---------- Information provided ----------

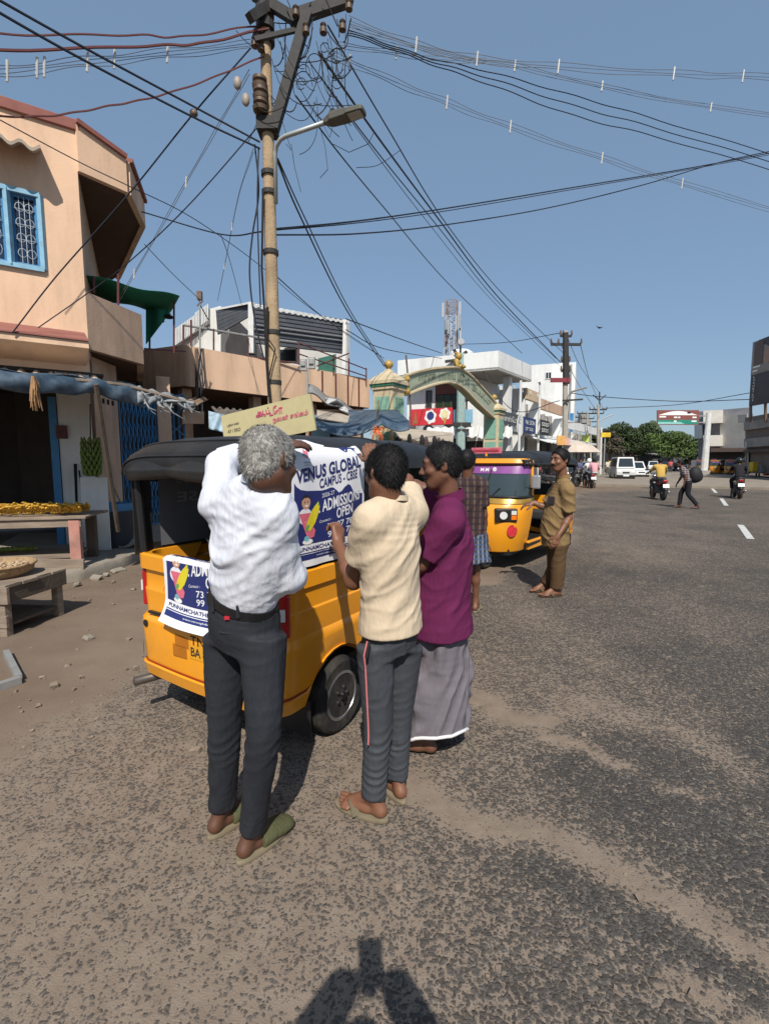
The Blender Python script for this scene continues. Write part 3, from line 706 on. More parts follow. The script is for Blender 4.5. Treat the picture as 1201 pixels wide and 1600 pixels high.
# ================================================================ row of houses further along, arch, poles, right-hand side
class Face:
    """a building front: vertical plane through A running along azimuth az (0 = straight away, 90 = to the right)"""
    def __init__(s, A, az):
        s.A = Vector((A[0], A[1], 0)); s.u = Vector((math.sin(R(az)), math.cos(R(az)), 0)); s.n = Vector((s.u.y, -s.u.x, 0)); s.rz = math.atan2(s.u.y, s.u.x)
        if s.n.dot(-s.A) < 0: s.n = -s.n
    def F(s, px, py, off=0.0): return on_plane(px, py, s.A + s.n * off, s.n)
    def f(s, a, z, off=0.0): return s.A + s.u * a + s.n * off + Vector((0, 0, z))
    def s_(s, px, py, off=0.0): p = s.F(px, py, off); return (p - s.A).dot(s.u), p.z
    def rect(s, mb, a0, a1, z0, z1, off=0.0, t=.2):
        return mb.prism3([s.f(a0, z0, off), s.f(a1, z0, off), s.f(a1, z1, off), s.f(a0, z1, off)], -s.n * t)
    def window(s, parent, a0, a1, z0, z1, frame, pane, off=.01, bars=1, fw=.06):
        w = MB()
        for (p, q) in (((a0, z0), (a0, z1)), ((a1, z0), (a1, z1)), ((a0, z0), (a1, z0)), ((a0, z1), (a1, z1))): w.bar(s.f(*p, off + .02), s.f(*q, off + .02), fw, fw)
        for k in range(bars):
            m_ = a0 + (a1 - a0) * (k + 1) / (bars + 1); w.bar(s.f(m_, z0, off + .021), s.f(m_, z1, off + .021), fw * .7, fw * .8)
        o = obj('window', w, frame, parent); obj('pane', s.rect(MB(), a0, a1, z0, z1, off, .004), pane, o); return o
    def text(s, body, a, z, h, w=None, off=.02, bold=.0, m=None, parent=None, name='lettering', rot=0.0):
        return obj(name, text_on(body, lambda x, y: s.f(x, y, off), a, z, h, w, bold, rot), m, parent)
GREYSH = mat('grey_shutter', (.085, .09, .10), .45, .12, 3, metal=.2, dirt=(.2, .19, .18), dirt_amt=.3, dscale=2)
WSHEET = mat('white_sheet', (.62, .62, .60), .6, .1, 4, dirt=(.35, .32, .28), dirt_amt=.4)
LETW = mat('white_letter', (.75, .75, .72), .6, .05); LETK = mat('black_letter', (.02, .02, .025), .6, .05); LETR = mat('crimson_letter', (.45, .02, .08), .6, .05)
RAILC = Vector((0, 0, 0))
F2 = Face((-4.98, 12.4), 41)
H2 = thing('terrace_house', 'low peach shop house with white roof rooms and grey slatted screen', 'house', F2.A)
sa, _ = F2.s_(287, 546); sb, _ = F2.s_(577, 598)
zp0 = F2.s_(408, 617)[1]; zp1 = F2.s_(408, 561)[1]
obj('terrace_parapet', F2.rect(MB(), sa, sb, zp0, zp1, 0, .18), PEACH, H2)
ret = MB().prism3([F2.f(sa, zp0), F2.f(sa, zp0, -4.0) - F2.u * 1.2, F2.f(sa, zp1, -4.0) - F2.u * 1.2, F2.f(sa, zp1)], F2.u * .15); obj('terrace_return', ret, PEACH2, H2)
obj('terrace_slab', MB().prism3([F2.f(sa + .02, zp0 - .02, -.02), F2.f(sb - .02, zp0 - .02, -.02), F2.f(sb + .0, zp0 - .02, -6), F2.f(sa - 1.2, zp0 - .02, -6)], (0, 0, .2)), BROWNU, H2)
for px in (503, 524, 543, 560):
    a, _ = F2.s_(px, 580); obj('down_strip', F2.rect(MB(), a - .03, a + .03, zp0 + .02, zp1 - .02, .02, .015), BSTEEL, H2)
# ground floor: recessed dark shops between piers
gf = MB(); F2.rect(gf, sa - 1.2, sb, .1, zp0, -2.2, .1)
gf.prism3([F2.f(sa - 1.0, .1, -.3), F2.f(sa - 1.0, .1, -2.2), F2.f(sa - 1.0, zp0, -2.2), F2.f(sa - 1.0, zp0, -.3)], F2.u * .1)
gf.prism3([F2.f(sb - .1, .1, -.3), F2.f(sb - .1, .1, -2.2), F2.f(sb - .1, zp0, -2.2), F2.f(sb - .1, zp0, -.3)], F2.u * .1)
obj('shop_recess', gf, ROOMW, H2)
for k in range(4):
    a = sa + .1 + (sb - sa - .4) * k / 3; obj('pier', F2.rect(MB(), a, a + .25, .0, zp0 - .02, -.35, .25), PEACH2, H2)
# rooms on the terrace
back = MB()
back.prism3([W(275, 560, 17.5), W(345, 560, 17.2), W(345, 478, 17.2), W(322, 484, 17.3), W(275, 520, 17.5)], (.2, 1.5, 0))
back.prism3([W(337, 575, 17.6), W(400, 575, 18.2), W(400, 478, 18.2), W(337, 490, 17.6)], (.1, .3, 0))
back.prism3([W(400, 580, 18.4), W(542, 600, 21), W(542, 505, 21), W(400, 485, 18.4)], (.1, .3, 0))
obj('roof_room', back, WHITEW, H2)
for (px0, px1, y0, y1, Y) in ((373, 401, 541, 557, 18.1), (430, 464, 545, 566, 18.6)):
    w = MB(); c = [W(px0, y1, Y), W(px1, y1, Y), W(px1, y0, Y), W(px0, y0, Y)]
    for a, b in zip(c, c[1:] + c[:1]): w.bar(a, b, .07)
    wo = obj('window', w, WSHEET, H2); obj('pane', MB().prism3(c, (0, -.02, 0)), GLASSD, wo)
# ribbed white canopy edge at left
rib = MB()
for k in range(22):
    t = k / 21; x0 = 275 + 50 * t; y1 = 517 - 35 * t - (3 if t > .6 else 0); a = W(x0, y1 + 22, 17.1); b = W(x0, y1 - 4, 17.1)
    obj('canopy_rib', MB().bar(a, b, .035), WSHEET, H2)
obj('canopy_band', MB().prism3([W(273, 540, 17.3), W(327, 505, 17.2), W(327, 482, 17.2), W(273, 517, 17.3)], (.02, .1, 0)), mat('shade_band', (.5, .5, .48), .7), H2)
# grey slatted gable and long screen, slat by slat
gp = [W(337, 483, 16.6), W(388, 472, 16.2), W(388, 495, 16.2), W(340, 523, 16.6)]
for k in range(6):
    t0, t1 = k / 6, (k + .92) / 6
    a0, a1 = gp[0].lerp(gp[3], t0), gp[0].lerp(gp[3], t1); b0, b1 = gp[1].lerp(gp[2], t0), gp[1].lerp(gp[2], t1)
    obj('gable_slat', MB().prism3([a0, a1, b1, b0], (.01, .05 + .02 * (k % 2), 0)), GREYSH, H2)
sc = [W(398, 477, 16.0), W(537, 499, 18.3), W(534, 552, 18.3), W(398, 536, 16.0)]
for k in range(9):
    t0, t1 = k / 9, (k + .97) / 9
    a0, a1 = sc[0].lerp(sc[3], t0), sc[0].lerp(sc[3], t1); b0, b1 = sc[1].lerp(sc[2], t0), sc[1].lerp(sc[2], t1)
    o_ = Vector((.01, -.025, 0))
    m_ = MB().hexa([a0, a1 + o_, a1 + o_ + Vector((0, .06, 0)), a0 + Vector((0, .06, 0))], [b0, b1 + o_, b1 + o_ + Vector((0, .06, 0)), b0 + Vector((0, .06, 0))]); obj('screen_slat', m_, GREYSH, H2)
obj('screen_backing', MB().prism3([p + Vector((.02, .09, 0)) for p in sc], (0, .03, 0)), GREYSH, H2)
for t in (.0, .52, .64): 
    if t: obj('screen_rail', MB().bar(sc[0].lerp(sc[3], t) + Vector((0, -.09, 0)), sc[1].lerp(sc[2], t) + Vector((0, -.09, 0)), .03), GREYP, H2)
obj('screen_post', MB().bar(W(393, 552, 16.0), W(393, 474, 16.0), .17), WSHEET, H2)
obj('screen_post', MB().bar(W(537, 596, 18.2), W(539, 500, 18.2), .13), WSHEET, H2)
ra, rb = W(392, 474, 15.9), W(546, 502, 18.4); rd = (rb - ra)
obj('roof_edge', MB().grid(lambda a, b: ra + rd * a + Vector((-.35 * b, .9 * b, .28 * b + .022 * math.sin(a * 110))), 150, 2, thick=(0, 0, -.09)), WSHEET, H2)
obj('roof_edge', MB().grid(lambda a, b: W(337, 482, 16.6).lerp(W(392, 471, 16.0), a) + Vector((.1 * b, 1.2 * b, .25 * b)), 8, 2, thick=(0, 0, -.06)), WSHEET, H2)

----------

> _Instructions for the task_: Quote only the lines running from the line that holds "obj('terrace_slab', MB().prism3([F2.f(sa +" to the line that holds "gf = MB(); F2.rect(gf, sa", both ends included.

> _Full solution_:
obj('terrace_slab', MB().prism3([F2.f(sa + .02, zp0 - .02, -.02), F2.f(sb - .02, zp0 - .02, -.02), F2.f(sb + .0, zp0 - .02, -6), F2.f(sa - 1.2, zp0 - .02, -6)], (0, 0, .2)), BROWNU, H2)
for px in (503, 524, 543, 560):
    a, _ = F2.s_(px, 580); obj('down_strip', F2.rect(MB(), a - .03, a + .03, zp0 + .02, zp1 - .02, .02, .015), BSTEEL, H2)
# ground floor: recessed dark shops between piers
gf = MB(); F2.rect(gf, sa - 1.2, sb, .1, zp0, -2.2, .1)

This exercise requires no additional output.